Send each entry back exactly as given, pictures excluded.

== INFORMATION PROVIDED ==

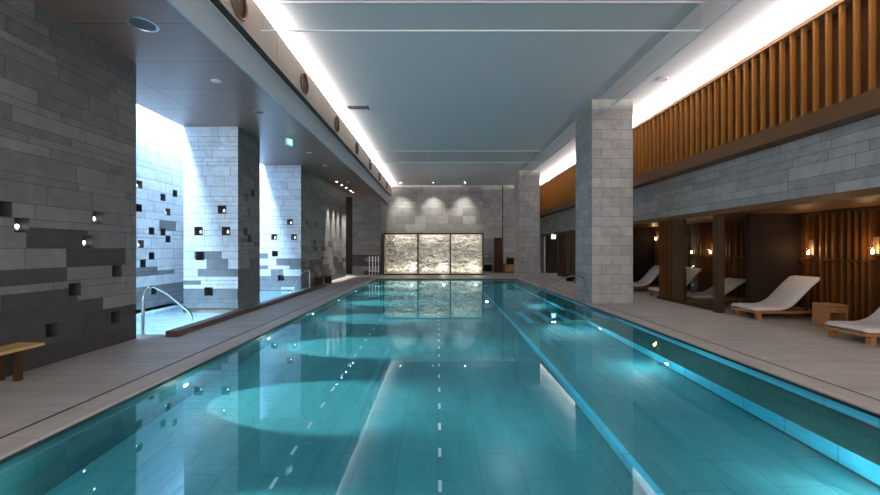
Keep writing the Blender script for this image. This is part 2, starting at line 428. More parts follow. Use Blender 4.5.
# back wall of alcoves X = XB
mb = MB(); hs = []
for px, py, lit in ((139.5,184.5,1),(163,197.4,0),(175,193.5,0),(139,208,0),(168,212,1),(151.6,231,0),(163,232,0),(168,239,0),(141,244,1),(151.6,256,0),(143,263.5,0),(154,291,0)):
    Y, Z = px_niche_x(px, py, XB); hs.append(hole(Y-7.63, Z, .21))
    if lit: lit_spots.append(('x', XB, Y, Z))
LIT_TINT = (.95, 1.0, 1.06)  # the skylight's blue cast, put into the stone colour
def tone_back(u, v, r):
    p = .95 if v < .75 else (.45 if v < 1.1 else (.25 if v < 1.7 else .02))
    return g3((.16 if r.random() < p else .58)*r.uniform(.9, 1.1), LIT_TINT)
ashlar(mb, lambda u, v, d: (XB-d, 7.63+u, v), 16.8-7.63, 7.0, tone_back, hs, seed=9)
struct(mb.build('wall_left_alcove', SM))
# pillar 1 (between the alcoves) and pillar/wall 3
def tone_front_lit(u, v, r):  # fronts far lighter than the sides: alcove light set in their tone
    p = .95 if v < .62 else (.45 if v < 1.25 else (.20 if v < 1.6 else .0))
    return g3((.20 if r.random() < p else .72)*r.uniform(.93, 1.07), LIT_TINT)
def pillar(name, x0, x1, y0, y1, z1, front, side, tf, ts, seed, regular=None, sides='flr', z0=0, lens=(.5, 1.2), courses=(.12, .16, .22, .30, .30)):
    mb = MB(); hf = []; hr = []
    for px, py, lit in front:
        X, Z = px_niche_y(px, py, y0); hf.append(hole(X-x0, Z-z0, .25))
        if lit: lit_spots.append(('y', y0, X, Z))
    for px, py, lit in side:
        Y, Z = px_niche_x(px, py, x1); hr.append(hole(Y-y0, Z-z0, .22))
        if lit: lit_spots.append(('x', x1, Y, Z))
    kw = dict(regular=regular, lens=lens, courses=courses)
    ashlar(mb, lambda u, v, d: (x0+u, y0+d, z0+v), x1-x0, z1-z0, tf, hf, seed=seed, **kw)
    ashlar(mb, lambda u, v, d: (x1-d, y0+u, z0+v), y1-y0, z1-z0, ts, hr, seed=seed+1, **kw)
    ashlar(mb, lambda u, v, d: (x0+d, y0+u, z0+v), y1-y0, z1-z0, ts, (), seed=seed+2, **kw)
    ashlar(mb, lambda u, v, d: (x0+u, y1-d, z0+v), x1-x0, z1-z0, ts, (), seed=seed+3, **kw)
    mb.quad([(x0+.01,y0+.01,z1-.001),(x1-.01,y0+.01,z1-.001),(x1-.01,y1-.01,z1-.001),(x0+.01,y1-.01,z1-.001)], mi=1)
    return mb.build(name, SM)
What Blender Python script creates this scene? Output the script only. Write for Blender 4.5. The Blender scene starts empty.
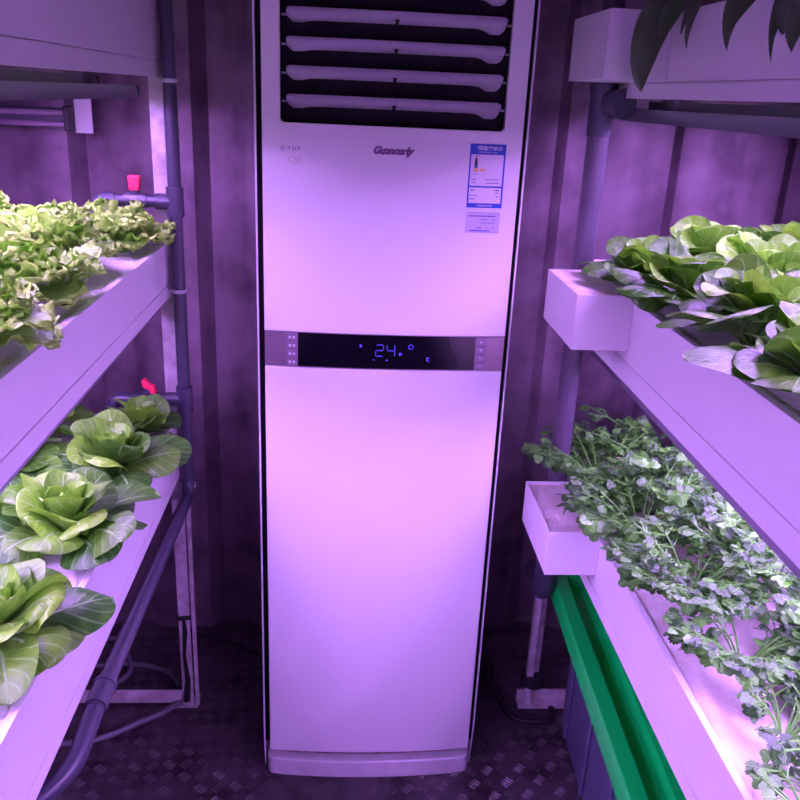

===

RESPONSE TO THE EXERCISE
Keep writing the Blender script for this image. This is part 2, starting at line 428. More parts follow. Use Blender 4.5.
# back wall of alcoves X = XB
mb = MB(); hs = []
for px, py, lit in ((139.5,184.5,1),(163,197.4,0),(175,193.5,0),(139,208,0),(168,212,1),(151.6,231,0),(163,232,0),(168,239,0),(141,244,1),(151.6,256,0),(143,263.5,0),(154,291,0)):
    Y, Z = px_niche_x(px, py, XB); hs.append(hole(Y-7.63, Z, .21))
    if lit: lit_spots.append(('x', XB, Y, Z))
LIT_TINT = (.95, 1.0, 1.06)  # the skylight's blue cast, put into the stone colour
def tone_back(u, v, r):
    p = .95 if v < .75 else (.45 if v < 1.1 else (.25 if v < 1.7 else .02))
    return g3((.16 if r.random() < p else .58)*r.uniform(.9, 1.1), LIT_TINT)
ashlar(mb, lambda u, v, d: (XB-d, 7.63+u, v), 16.8-7.63, 7.0, tone_back, hs, seed=9)
struct(mb.build('wall_left_alcove', SM))
# pillar 1 (between the alcoves) and pillar/wall 3
def tone_front_lit(u, v, r):  # fronts far lighter than the sides: alcove light set in their tone
    p = .95 if v < .62 else (.45 if v < 1.25 else (.20 if v < 1.6 else .0))
    return g3((.20 if r.random() < p else .72)*r.uniform(.93, 1.07), LIT_TINT)
def pillar(name, x0, x1, y0, y1, z1, front, side, tf, ts, seed, regular=None, sides='flr', z0=0, lens=(.5, 1.2), courses=(.12, .16, .22, .30, .30)):
    mb = MB(); hf = []; hr = []
    for px, py, lit in front:
        X, Z = px_niche_y(px, py, y0); hf.append(hole(X-x0, Z-z0, .25))
        if lit: lit_spots.append(('y', y0, X, Z))
    for px, py, lit in side:
        Y, Z = px_niche_x(px, py, x1); hr.append(hole(Y-y0, Z-z0, .22))
        if lit: lit_spots.append(('x', x1, Y, Z))
    kw = dict(regular=regular, lens=lens, courses=courses)
    ashlar(mb, lambda u, v, d: (x0+u, y0+d, z0+v), x1-x0, z1-z0, tf, hf, seed=seed, **kw)
    ashlar(mb, lambda u, v, d: (x1-d, y0+u, z0+v), y1-y0, z1-z0, ts, hr, seed=seed+1, **kw)
    ashlar(mb, lambda u, v, d: (x0+d, y0+u, z0+v), y1-y0, z1-z0, ts, (), seed=seed+2, **kw)
    ashlar(mb, lambda u, v, d: (x0+u, y1-d, z0+v), x1-x0, z1-z0, ts, (), seed=seed+3, **kw)
    mb.quad([(x0+.01,y0+.01,z1-.001),(x1-.01,y0+.01,z1-.001),(x1-.01,y1-.01,z1-.001),(x0+.01,y1-.01,z1-.001)], mi=1)
    return mb.build(name, SM)
What Blender Python script creates this scene? Output the script only. Write for Blender 4.5. The Blender scene starts empty.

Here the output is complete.